[Begin]
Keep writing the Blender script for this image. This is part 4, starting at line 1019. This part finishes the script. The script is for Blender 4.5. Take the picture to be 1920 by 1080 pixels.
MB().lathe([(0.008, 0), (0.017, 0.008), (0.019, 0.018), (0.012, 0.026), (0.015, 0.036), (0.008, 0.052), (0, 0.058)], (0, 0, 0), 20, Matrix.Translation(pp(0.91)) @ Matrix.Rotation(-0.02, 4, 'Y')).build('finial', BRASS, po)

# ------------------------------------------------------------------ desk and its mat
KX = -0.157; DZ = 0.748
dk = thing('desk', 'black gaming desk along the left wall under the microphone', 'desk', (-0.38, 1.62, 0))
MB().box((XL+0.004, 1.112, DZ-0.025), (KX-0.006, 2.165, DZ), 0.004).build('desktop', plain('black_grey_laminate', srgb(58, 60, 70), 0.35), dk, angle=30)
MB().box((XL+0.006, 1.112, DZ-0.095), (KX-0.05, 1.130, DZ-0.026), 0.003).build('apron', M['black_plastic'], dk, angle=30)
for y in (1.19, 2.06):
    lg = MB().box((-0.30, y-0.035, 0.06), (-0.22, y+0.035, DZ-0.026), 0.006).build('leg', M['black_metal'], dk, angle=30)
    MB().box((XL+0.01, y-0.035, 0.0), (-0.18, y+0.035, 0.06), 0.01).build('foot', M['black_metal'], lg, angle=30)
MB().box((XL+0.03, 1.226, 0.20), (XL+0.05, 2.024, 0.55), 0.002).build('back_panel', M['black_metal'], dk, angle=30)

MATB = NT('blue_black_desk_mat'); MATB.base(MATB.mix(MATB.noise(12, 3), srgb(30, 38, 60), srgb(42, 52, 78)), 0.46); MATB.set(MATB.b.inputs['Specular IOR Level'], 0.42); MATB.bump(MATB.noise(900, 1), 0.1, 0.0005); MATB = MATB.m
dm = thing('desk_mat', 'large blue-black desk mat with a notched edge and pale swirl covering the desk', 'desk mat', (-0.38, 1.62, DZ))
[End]
> **Exercise goal**: Quote the data above verbatim from its first line to the line that includes "4, 'Y')).build('finial', BRASS, po)", with both boundary lines retained.

> **Correct result**:
Keep writing the Blender script for this image. This is part 4, starting at line 1019. This part finishes the script. The script is for Blender 4.5. Take the picture to be 1920 by 1080 pixels.
MB().lathe([(0.008, 0), (0.017, 0.008), (0.019, 0.018), (0.012, 0.026), (0.015, 0.036), (0.008, 0.052), (0, 0.058)], (0, 0, 0), 20, Matrix.Translation(pp(0.91)) @ Matrix.Rotation(-0.02, 4, 'Y')).build('finial', BRASS, po)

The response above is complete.